Gens v. United States,
CONCLUSION
Because the proper analysis should have concentrated on Schultz’s requested relief and dispositive issues relating to liability and because the penalty was joint and several in nature, the Claims Court need not have based its decision on whether the amount ultimately collected from Schultz was proportionately large enough in comparison to that assessed to justify awarding the government costs as the “prevailing party.” Since we uphold the award of *168 costs based on its determination of liability, we reach no conclusion on the Claims Court’s proportionality ruling. Nevertheless, for the reasons stated above, the judgment of the Claims Court awarding costs is
AFFIRMED.
Notes
. To assure collection when a corporate employer does not pay its employment taxes, section 6672(a) imposes personal liability on persons responsible for seeing that the taxes were paid:
Any person required to collect, truthfully account for, and pay over any tax imposed by this title who willfully fails to collect such tax, or truthfully account for and pay over such tax, or willfully attempts in any manner to evade or defeat any such tax or the payment thereof, shall ... be liable to a penalty equal to the total amount of the tax evaded, or not collected, or not accounted for and paid over.

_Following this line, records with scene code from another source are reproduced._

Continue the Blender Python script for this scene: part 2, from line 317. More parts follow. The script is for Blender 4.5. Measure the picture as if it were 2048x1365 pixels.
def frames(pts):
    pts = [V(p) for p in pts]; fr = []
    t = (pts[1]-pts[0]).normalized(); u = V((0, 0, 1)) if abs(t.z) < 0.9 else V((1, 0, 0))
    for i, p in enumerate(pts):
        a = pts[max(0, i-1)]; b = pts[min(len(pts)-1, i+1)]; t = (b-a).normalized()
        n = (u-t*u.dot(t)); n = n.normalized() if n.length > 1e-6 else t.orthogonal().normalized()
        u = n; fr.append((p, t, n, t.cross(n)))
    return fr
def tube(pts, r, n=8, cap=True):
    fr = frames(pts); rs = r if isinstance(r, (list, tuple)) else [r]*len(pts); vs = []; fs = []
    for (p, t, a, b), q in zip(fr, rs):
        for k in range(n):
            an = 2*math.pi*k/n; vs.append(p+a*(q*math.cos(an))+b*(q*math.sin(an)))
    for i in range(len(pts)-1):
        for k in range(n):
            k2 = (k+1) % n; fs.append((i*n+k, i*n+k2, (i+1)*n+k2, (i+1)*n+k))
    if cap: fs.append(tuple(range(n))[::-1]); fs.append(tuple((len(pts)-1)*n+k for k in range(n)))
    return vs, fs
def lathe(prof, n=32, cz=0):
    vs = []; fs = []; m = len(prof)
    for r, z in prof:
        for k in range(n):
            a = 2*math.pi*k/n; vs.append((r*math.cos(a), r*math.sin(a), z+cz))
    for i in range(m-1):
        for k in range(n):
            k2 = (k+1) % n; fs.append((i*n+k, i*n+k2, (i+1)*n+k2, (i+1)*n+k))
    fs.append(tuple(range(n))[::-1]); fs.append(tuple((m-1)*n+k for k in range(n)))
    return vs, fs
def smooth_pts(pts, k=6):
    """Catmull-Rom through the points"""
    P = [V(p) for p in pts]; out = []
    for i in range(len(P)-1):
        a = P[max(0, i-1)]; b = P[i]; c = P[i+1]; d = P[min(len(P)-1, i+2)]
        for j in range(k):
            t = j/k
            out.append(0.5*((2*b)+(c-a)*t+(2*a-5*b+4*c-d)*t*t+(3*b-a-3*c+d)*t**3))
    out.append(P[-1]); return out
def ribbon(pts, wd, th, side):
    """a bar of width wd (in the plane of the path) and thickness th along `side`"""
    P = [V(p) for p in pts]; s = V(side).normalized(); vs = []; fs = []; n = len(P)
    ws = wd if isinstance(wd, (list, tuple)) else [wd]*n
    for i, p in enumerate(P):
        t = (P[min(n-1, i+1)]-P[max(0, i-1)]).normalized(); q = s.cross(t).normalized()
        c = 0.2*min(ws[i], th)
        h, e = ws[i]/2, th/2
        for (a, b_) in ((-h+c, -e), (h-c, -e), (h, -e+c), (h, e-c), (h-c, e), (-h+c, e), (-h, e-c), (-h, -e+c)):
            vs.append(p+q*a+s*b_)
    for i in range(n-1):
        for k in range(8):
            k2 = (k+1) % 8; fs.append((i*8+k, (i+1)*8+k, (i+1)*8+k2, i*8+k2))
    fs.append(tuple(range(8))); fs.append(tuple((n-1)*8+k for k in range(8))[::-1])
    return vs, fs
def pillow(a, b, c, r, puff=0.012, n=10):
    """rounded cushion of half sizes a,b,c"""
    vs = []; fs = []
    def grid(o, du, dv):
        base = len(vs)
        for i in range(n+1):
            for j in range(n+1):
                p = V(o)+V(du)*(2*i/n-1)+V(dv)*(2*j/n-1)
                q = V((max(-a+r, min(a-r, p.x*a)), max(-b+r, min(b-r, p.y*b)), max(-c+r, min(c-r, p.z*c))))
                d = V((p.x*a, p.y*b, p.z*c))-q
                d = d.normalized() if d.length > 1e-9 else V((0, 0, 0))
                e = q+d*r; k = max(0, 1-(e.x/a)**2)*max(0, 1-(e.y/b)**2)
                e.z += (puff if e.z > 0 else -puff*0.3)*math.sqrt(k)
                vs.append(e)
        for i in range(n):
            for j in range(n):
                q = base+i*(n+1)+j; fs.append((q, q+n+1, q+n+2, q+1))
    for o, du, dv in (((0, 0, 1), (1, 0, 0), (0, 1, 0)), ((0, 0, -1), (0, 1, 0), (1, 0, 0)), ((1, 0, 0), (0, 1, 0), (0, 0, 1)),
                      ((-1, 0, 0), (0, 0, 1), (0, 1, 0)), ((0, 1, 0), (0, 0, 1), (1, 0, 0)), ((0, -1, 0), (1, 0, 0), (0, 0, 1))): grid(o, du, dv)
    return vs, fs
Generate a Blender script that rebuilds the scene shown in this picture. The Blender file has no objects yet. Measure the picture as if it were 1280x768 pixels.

26 U.S.C. § 6672(a) (1988).
. Although both
Devine
and
Austin
defined "prevailing party” under the Equal Access to Justice Act (EAJA), 28 U.S.C. § 2412(d)(1)(A) (1988), the same reasoning applies to costs under Rule 54(d). The EAJA contains no definition of "prevailing party.” Instead, per the legislative history, courts are to consult "prior judicial interpretations of the term 'prevailing party'" to determine EAJA awards,
Devine,
. It is clear, both from the complaint and the Claims Court's detailed opinion, that Schultz vigorously contested the IRS’s contentions that he was a "responsible person” for the collection and payment of employment taxes to the government and that he "willfully" failed to collect and pay over any withheld taxes. In fact, it was only during the trial that Schultz stipulated that he was a "responsible person," and then only from November 23, 1983, the midpoint of Chrisandrea's existence, until the business wound down on December 23, 1983. He did not, however, concede that he willfully failed to withhold and pay over the taxes during any period.
At oral argument, Schultz's counsel apparently abandoned the argument, also advanced in his brief to this court, that Schultz was not a "responsible person" and that he did not “willfully'’ violate section 6672(a). Therefore, we do not address these issues, no matter how meritorious they may, or may not, be, except insofar as they bear on whether or not Schultz was the prevailing party.